Hey ☺  I'm 2000 strength OTB and was hoping to reach 2100 this season but I haven't been able to make it. I used to be able to study a lot for hours upon hours nearly every day, but now, due to working a lot more than I was and spending time on other hobbies and commitments, I don't have as much time to study for long periods of time anymore. I know that many others have this issue so I'm wondering how you manage to improve with limited time.

Jancotianno
ghost_of_pushwood wrote:

 You don't.  It's called "growing up."

I don't like it 😛

drmrboss
BobbyTalparov wrote:

With limited time, you must be efficient about how you practice. Focus on the weakest part of your game and study/practice until it is a strength and repeat. If you are not capable of being objective about what your biggest weakness is, you may want to enlist the help of an IM or GM to provide an assessment (given that your strength is already in the CM range).

I see this guy' advice to everyone everywhere. I am pretty sure that if Caruna ask some advice, he will give him some advice. And how can OP know his weakness. There are a couple of reasons that a good players have plateau rating, 2000, 2300, or whatever. 

1. Not properly mastering in routine style. (for example, in opening). This can be improved by playing/ studying more but it is rare in experienced/ advanced players.

2. Break your own meta. This is the main reason advanced players have capped rating.
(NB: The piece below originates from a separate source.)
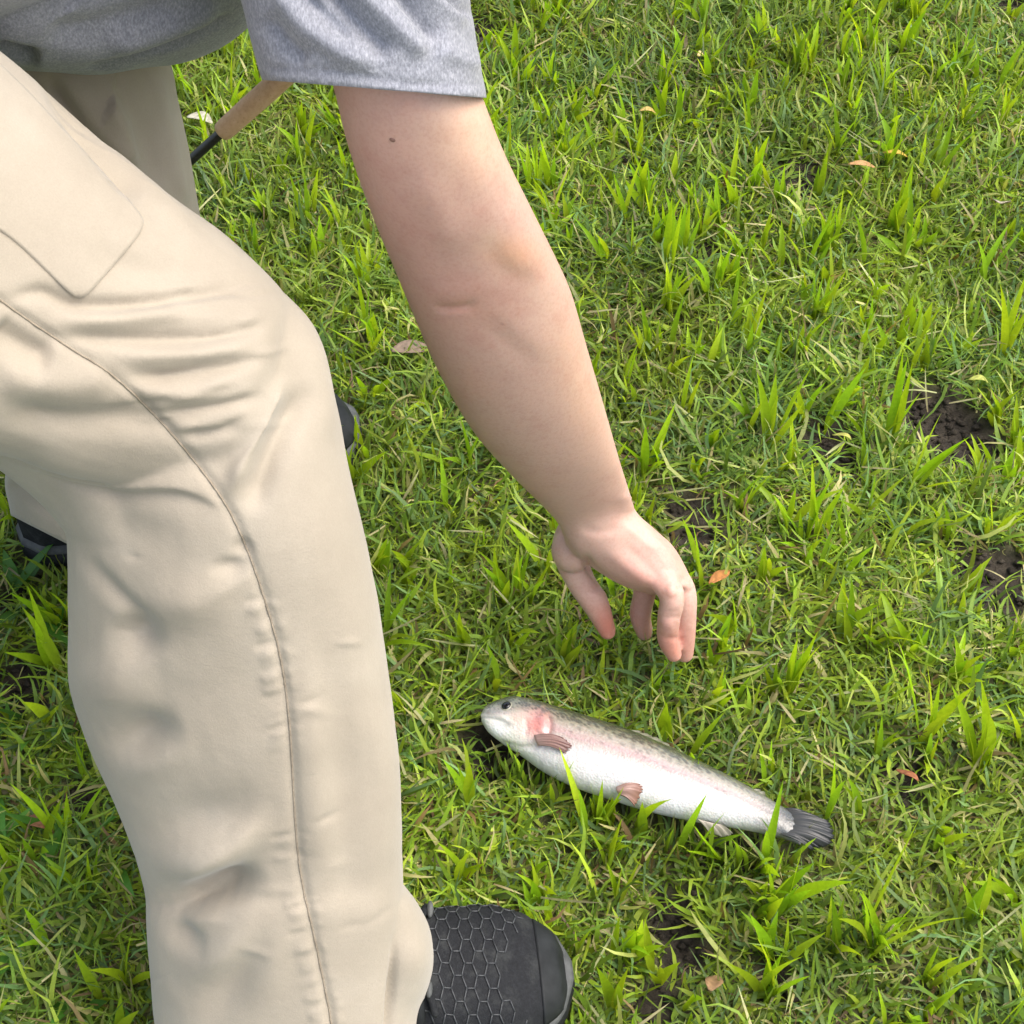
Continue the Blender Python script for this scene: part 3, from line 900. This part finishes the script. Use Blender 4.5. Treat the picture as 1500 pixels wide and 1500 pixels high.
finger([(985, 842, 1.315), (1001, 868, 1.312), (1003, 905, 1.325), (1003, 935, 1.340), (1003, 958, 1.352)], [21, 19, 17.5, 16, 13.5])     # ring
finger([(982, 848, 1.338), (994, 874, 1.342), (990, 908, 1.356), (986, 934, 1.368)], [21, 19, 17, 14])                                     # middle, behind
finger([(946, 845, 1.352), (944, 870, 1.362), (938, 900, 1.373), (944, 926, 1.385)], [20, 17.5, 16.5, 13.5])                                   # index
finger([(842, 775, 1.32), (834, 806, 1.335), (850, 850, 1.345), (873, 886, 1.352), (890, 925, 1.368)], [25, 26, 22, 20, 13])             # thumb
t.ball(P(838, 806, 1.322), (.017, .017, .020))
# shoulders, neck, head and the other arm, above the frame
SHR = P(545, -190, .97)
t.chain([SHR, (-.1, .93, .74), SHL, (-.19, 1.17, .58), (-.20, 1.18, .50)], [.05, .055, .05, .044, .041], n=50, m=32)
t.chain([(-.20, 1.18, .50), (-.17, 1.14, .45), P(478, 64, 1.30) + np.array([0, .02, .01])], [.040, .034, .028])
t.chain([(-.22, .89, .70), (-.1, .93, .74), (-.02, .93, .75), (.05, .93, .735)], [.05, .06, .056, .052], m=32)
HC = np.array([.13, .93, .70])
ry = Matrix.Rotation(math.radians(38), 3, 'Y')
t.ball(HC, (.098, .076, .112), np.array(ry), 40, 56)
t.ball(HC + np.array([.01, 0, -.075]), (.062, .055, .06), None, 32, 40)
t.chain([HC + np.array([.083, 0, -.03]), HC + np.array([.092, 0, -.072])], [.010, .015])
for s in (-1, 1): t.ball(HC + np.array([-.015, .078 * s, -.02]), (.022, .010, .032))
rod0, rod1 = P(300, 216, 1.345), P(440, 90, 1.285)
rd = (rod1 - rod0) / np.linalg.norm(rod1 - rod0)
hc = rod1 + rd * .05
for k in range(4):
    c0 = hc + rd * (k * .019 - .03)
    u = np.cross(rd, [0, 0, 1.0]); u /= np.linalg.norm(u); q = np.cross(u, rd)
    t.chain([c0 + .022 * (math.cos(a) * u + math.sin(a) * q) for a in np.linspace(.2, 5.0, 7)], [.0085] * 7, n=20, m=12)
t.chain([hc + .02 * u - rd * .03, hc + .026 * u + rd * .03], [.016, .016])
bm_ = remesh(t.mesh('body'), .0019, 5)
sculpt(bm_, [
 ([(632, 447), (652, 452), (680, 450), (700, 440)], 6, -.0016, G, .3),
 ([(610, 432), (650, 428), (700, 425), (735, 412)], 16, .0006, G, .3),
 ([(690, 455), (735, 495), (780, 530), (810, 540)], 17, -.0008, G, .4),
 ([(700, 430), (760, 480), (820, 530)], 30, .0008, G, .3),
 ([(735, 360), (760, 380), (800, 395)], 22, .0008, G, .3),
 ([(700, 340), (740, 395), (800, 420)], 14, -.0005, G, .3),
 ([(600, 250), (640, 300), (670, 380)], 26, .0018, G, .3),
 ([(845, 772), (880, 780), (915, 772)], 7, -.0010, G, .3),
 ([(852, 812), (868, 836), (890, 852)], 6, -.0045, G, .25),
 ([(940, 780), (975, 815), (1000, 850)], 8, .0022, G, .3),
 ([(905, 790), (945, 825), (980, 862)], 9, -.0015, G, .3),
 ([(880, 800), (925, 835), (965, 862)], 9, .0012, G, .3),
 ([(925, 752), (918, 735), (912, 720)], 12, .0016, G, .3),
 ([(976, 858), (984, 866), (990, 874)], 8, .0022, G, .3), ([(1000, 850), (1006, 858), (1010, 866)], 7, .0022, G, .3),
 ([(992, 858), (997, 868)], 5, -.0014, G, .3), ([(966, 914), (976, 916), (988, 913)], 8, .0012, G, .3),
 ([(972, 898), (985, 897), (998, 895)], 3.5, -.0008, G, .3), ([(870, 862), (880, 872), (892, 868)], 10, .0012, G, .3),
 ([(850, 790), (845, 815), (852, 840)], 9, .0010, G, .3), ([(905, 760), (950, 800), (988, 842)], 6, .0012, G, .3), ([(925, 765), (968, 800), (1000, 838)], 6, .0010, G, .3),
 ([(968, 905), (985, 905), (1000, 902)], 4, -.0012, G, .3),
 ([(966, 935), (985, 936), (1002, 934)], 4, -.0010, G, .3),
 ([(860, 868), (872, 864), (884, 858)], 4, -.0010, G, .3),
], (.85, 1.45))
V = getv(bm_)
x, y, z = project(V)
C = np.tile(np.array([.56, .365, .298]), (len(V), 1))
def spot(cx, cy, rx, ry, col, a, rot=0.0):
    dx, dy = x - cx, y - cy
    u, v = dx * math.cos(rot) + dy * math.sin(rot), -dx * math.sin(rot) + dy * math.cos(rot)
    k = (a * np.exp(-(u / rx)**2 - (v / ry)**2))[:, None]
    C[:] = C * (1 - k) + np.array(col) * k
spot(600, 330, 70, 190, (.58, .33, .28), .6, -.35)         # pinker inner arm
spot(690, 200, 60, 90, (.68, .47, .31), .5)
spot(752, 372, 48, 30, (.50, .27, .15), .6, .4)           # darker elbow skin
spot(700, 450, 60, 40, (.56, .29, .22), .45)
spot(850, 560, 40, 130, (.64, .41, .26), .4, -.3)
for _ in range(40):
    spot(rng.uniform(480, 930), rng.uniform(140, 760), rng.uniform(10, 34), rng.uniform(12, 40), (.60, .33, .27) if rng.random() < .6 else (.66, .47, .36), rng.uniform(.12, .35), rng.uniform(0, 3))
spot(575, 205, 3.2, 2.6, (.10, .05, .04), .95)             # mole
spot(940, 850, 50, 22, (.58, .27, .22), .55, .4)
spot(985, 950, 40, 36, (.55, .21, .16), .75)
spot(890, 920, 24, 34, (.58, .20, .15), .85)
spot(940, 915, 24, 40, (.50, .22, .19), .5)
set_col(bm_, C)
mole_at = hit(bvh(bm_), 575, 205)
bm_ = thin(bm_, .5)
body = link('body', bm_, MAT_SKIN, person)
mm = M('brown_mole', .6); mm.base((.24, .13, .10))
mb = MB(); mb.ball(mole_at[0], (.0019, .0015, .0006), np.array(Vector(mole_at[1]).to_track_quat('Z', 'Y').to_matrix()), 10, 14); link('mole', mb.mesh('mole'), mm.m, person)
t = MB(); t.ball(HC + np.array([-.022, 0, .018]), (.098, .082, .112), np.array(ry))
link('hair', remesh(t.mesh('hair'), .004, 2), MAT_HAIR, person)

Xf, Zf = np.array(ry) @ np.array([1.0, 0, 0]), np.array(ry) @ np.array([0, 0, 1.0])
for q_ in (-1, 1):
    mb = MB(); mb.ball(HC + Xf * .083 + Zf * .006 + np.array([0, .030 * q_, 0]), (.011, .013, .009), n=12, m=16); link('eye', mb.mesh('eye'), MAT_HAIR, person)

# --- shoes
mu = M('black_knit_upper', .8)
mu.b.inputs['Specular IOR Level'].default_value = .25
mu.base(mu.ramp(mu.noise(420, 4, .7), [(.3, (.006, .0065, .0075)), (.6, (.012, .013, .015)), (.8, (.024, .026, .028))]))
vq = mu.n('ShaderNodeTexVoronoi'); vq.inputs['Scale'].default_value = 70; mu.l(mu.tc.outputs['Object'], vq.inputs['Vector'])
dust = mu.ramp(mu.noise(55, 6, .75), [(.50, (0, 0, 0)), (.75, (.55, .55, .55))])
bc = mu.b.inputs['Base Color'].links[0].from_socket
bc = mu.mix(bc, (.055, .058, .055), dust)
mu.base(bc)
mu.bump(mu.noise(800, 3), .5, .0008); MAT_UP = mu.m
mx_ = M('dark_grey_rubber_web', .5); mx_.base(mx_.ramp(mx_.noise(90, 4), [(.3, (.020, .022, .024)), (.7, (.045, .048, .051))])); MAT_WEB = mx_.m
mr = M('black_rubber', .6)
mr.b.inputs['Specular IOR Level'].default_value = .25; mr.base(mr.ramp(mr.noise(60, 4), [(.3, (.006, .007, .0075)), (.7, (.018, .020, .021))])); mr.bump(mr.noise(120, 5), .2, .001); MAT_RUB = mr.m
ml = M('grey_foam', .7); ml.base(ml.ramp(ml.noise(80, 4), [(.3, (.035, .037, .037)), (.7, (.09, .094, .09))])); MAT_FOAM = ml.m
mw = M('pale_speck', .7); mw.base((.6, .62, .62)); MAT_SPECK = mw.m

def shoe_profile(u):
    "u 0 heel to 1 toe: centre y, half width, top height, crest sharpness"
    hw = np.interp(u, [0, .04, .12, .3, .5, .7, .82, .91, .97, 1], [.008, .026, .036, .036, .041, .052, .053, .045, .028, .006])
    top = np.interp(u, [0, .04, .12, .3, .42, .55, .7, .82, .91, .97, 1], [.05, .078, .088, .092, .098, .086, .068, .060, .051, .038, .022])
    return hw, top
SL = .288
def shoe_pt(u, a):
    "upper surface; a from 0 (near side foot) over the top to 1 (far side)"
    hw, top = shoe_profile(u)
    th = np.pi * a
    e = .72
    yy = -np.cos(th); yy = np.sign(yy) * np.abs(yy) ** e
    zz = np.sin(th) ** .80
    return np.array([u * SL, hw * yy, .022 + (top - .022) * zz])
def make_shoe(lab_parent, A, B, up_only=False):
    a, b = np.array([*A, 0]), np.array([*B, 0])
    d = (b - a) / np.linalg.norm(b - a); s = np.array([-d[1], d[0], 0])
    T = lambda v: a + v[0] * d + v[1] * s + np.array([0, 0, v[2] + .010])
    n, m = 60, 33
    us = (1 - np.cos(np.linspace(0, np.pi, n))) / 2
    R = []
    for u in us:
        ring = [T(shoe_pt(u, q)) for q in np.linspace(0, 1, m)]
        hw, _ = shoe_profile(u)
        ring += [T(np.array([u * SL, hw * q, .012])) for q in np.linspace(.95, -.95, 9)]
        R.append(ring)
    mb = MB(); mb.rings(np.array(R))
    up = link('shoe', mb.mesh('shoe'), MAT_UP, person)
    # sole: outline swept through a rounded rim
    def sole(z0, z1, grow, flare, name, mat, u0=0.0, lift=0.0):
        us = u0 + (1 - u0) * (1 - np.cos(np.linspace(0, np.pi, 48))) / 2
        ring = [(u * SL, shoe_profile(u)[0]) for u in us] + [(u * SL, -shoe_profile(u)[0]) for u in us[::-1]]
        ring = np.array(ring); c = np.array([SL * (.5 + u0 / 2), 0])
        prof = [(z0, grow - .003), (z0 + .003, grow + flare), ((z0 + z1) / 2, grow + flare + .001), (z1 - .003, grow), (z1, grow - .003)]
        tang = np.gradient(ring, axis=0); nn = np.stack([tang[:, 1], -tang[:, 0]], -1); nn /= np.linalg.norm(nn, axis=1)[:, None] + 1e-9
        if np.mean(np.sum(nn * (ring - c), 1)) < 0: nn = -nn
        RR = []
        for zz, g in prof:
            p = ring + nn * g
            lf = np.maximum(0, p[:, 0] / SL - .8) ** 2 * .25 + lift
            RR.append([T(np.array([q[0], q[1], zz + l])) for q, l in zip(p, lf)])
        mb = MB(); mb.rings(np.array(RR)); return link(name, mb.mesh(name), mat, up)
    sole(-.006, .010, .003, .0015, 'outsole', MAT_RUB)
    sole(.009, .020, .0025, .001, 'midsole', MAT_FOAM)
    # rubber toe bumper wrapping the front
    R = []
    for u in np.linspace(.925, .999, 14):
        o_, i_ = [], []
        for q in np.linspace(.04, .96, 29):
            uu = min(.999, u + .035 * (1 - math.sin(math.pi * q)) * 0)
            v = shoe_pt(uu, q); c = np.array([.80 * SL, 0, .028]); g = (v - c) / np.linalg.norm(v - c)
            o_.append(T(v + g * (.0008 + 0.0020 * min(1, (u - .925) / .03)))); i_.append(T(v - g * .003))
        R.append(o_ + i_[::-1])
    mb = MB(); mb.rings(np.array(R)); link('toe_bumper', mb.mesh('toe_bumper'), MAT_RUB, up)
    return up, T
shoe, T = make_shoe(None, *SHOE_A)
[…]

People dont want to break his own routine. 

But breaking own meta usually hurt/ 8decrease elo.

To do so, you have to think about something seemingly foolish that usually waste your time. " For example, exchanging two pawns vs a minor". Such kind of out of box thinking usually hurt your elo/ skill. But eventually you can adjust when to think those and when not to think etc.

That is the way how to improve cap in advanced level.

MickinMD

My rating today and my overall ability - I returned to chess after a 16 year break after retiring from work - is much lower than before but I'm hoping to improve tactics, strategy and middlegame play, and concentration and minimizing blunders. Even in retirement, I'm busy and sometimes have weeks or months where I able to devote 1/2 or less to chess. I try to get in an hour/day and, on rare occasions, several.  I'm slowly improving but I'm not sure I would be if I was at a 2000 OTB level. Nevertheless, here's what's working for me:

Tactics: I doing tactics trainer problems here and at chesstempo and I'm studying Martin Weteschnik, Chess Tactics from Scratch, with not only examples, but principles behind how to create pins, discovered attacks, etc. Plenty of diagrams so you can follow in book alone.
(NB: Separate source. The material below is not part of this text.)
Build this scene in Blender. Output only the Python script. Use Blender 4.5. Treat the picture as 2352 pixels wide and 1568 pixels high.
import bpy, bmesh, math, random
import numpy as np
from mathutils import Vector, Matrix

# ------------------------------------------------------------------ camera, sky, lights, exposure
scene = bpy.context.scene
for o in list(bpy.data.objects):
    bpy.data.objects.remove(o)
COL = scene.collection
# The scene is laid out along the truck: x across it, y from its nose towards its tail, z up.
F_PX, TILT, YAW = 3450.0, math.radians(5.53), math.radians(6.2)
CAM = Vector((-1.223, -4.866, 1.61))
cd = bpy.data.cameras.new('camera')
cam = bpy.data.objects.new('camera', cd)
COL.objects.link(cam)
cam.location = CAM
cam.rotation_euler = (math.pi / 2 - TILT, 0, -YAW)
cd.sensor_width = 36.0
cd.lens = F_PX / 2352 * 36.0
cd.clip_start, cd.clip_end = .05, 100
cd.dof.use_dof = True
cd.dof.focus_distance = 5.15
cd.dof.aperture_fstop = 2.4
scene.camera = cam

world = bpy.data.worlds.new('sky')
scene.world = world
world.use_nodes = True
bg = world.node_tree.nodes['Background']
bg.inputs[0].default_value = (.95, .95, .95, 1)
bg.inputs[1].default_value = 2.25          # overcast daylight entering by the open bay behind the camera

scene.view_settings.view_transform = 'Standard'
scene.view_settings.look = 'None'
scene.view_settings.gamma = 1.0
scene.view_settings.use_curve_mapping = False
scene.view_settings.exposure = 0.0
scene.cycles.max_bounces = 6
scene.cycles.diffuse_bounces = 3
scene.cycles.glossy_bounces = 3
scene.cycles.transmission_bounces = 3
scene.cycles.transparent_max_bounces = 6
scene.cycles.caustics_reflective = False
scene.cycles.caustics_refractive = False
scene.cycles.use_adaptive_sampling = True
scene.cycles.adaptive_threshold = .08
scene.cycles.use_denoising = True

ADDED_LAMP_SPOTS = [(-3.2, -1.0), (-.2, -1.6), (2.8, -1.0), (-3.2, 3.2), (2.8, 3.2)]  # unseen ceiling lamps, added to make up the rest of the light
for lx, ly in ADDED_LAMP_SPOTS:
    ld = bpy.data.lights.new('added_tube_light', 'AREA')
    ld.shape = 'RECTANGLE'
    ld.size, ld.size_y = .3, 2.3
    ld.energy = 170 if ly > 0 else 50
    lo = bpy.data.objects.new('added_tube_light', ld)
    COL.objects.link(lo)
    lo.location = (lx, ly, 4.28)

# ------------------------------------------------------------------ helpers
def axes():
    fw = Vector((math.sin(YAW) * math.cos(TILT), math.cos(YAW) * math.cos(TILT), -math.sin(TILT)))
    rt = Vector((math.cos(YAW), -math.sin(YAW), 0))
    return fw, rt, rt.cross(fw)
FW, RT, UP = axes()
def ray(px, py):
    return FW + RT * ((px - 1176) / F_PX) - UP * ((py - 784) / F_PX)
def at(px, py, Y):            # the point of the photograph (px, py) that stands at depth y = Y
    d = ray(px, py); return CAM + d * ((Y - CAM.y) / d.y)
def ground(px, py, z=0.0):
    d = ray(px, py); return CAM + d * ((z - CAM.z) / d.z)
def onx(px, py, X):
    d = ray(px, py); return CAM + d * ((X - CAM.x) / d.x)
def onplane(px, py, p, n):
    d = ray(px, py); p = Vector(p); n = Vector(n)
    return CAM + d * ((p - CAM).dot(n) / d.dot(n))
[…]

Strategy: I'm study two books lately: Fred Wilson, Simple Attacking Plans – four straightforward principles demonstrated with 36 annotated games.

Michael Song and Razvan Preotu, The Chess Attacker’s Handbook, fourteen principles demonstrated by games and with example problems.

 How to think about moves: Dan Heisman has a few great books, some of which may be below the level of your needs, about the difference between a master's and an amateur's thinking and about the cognitive process itself.

 

 

I was an OTB player, US Chess Federation Tournament Director for our county school system's high school tournaments and sponsored our school's chess club and coached our highly-successful Chess Team. Then I was made lead teacher of gifted and talented chemistry and physics, on top of which I coached the Varsity Softball and Cross Country teams, and actively playing chess became a once-a-week thing at best.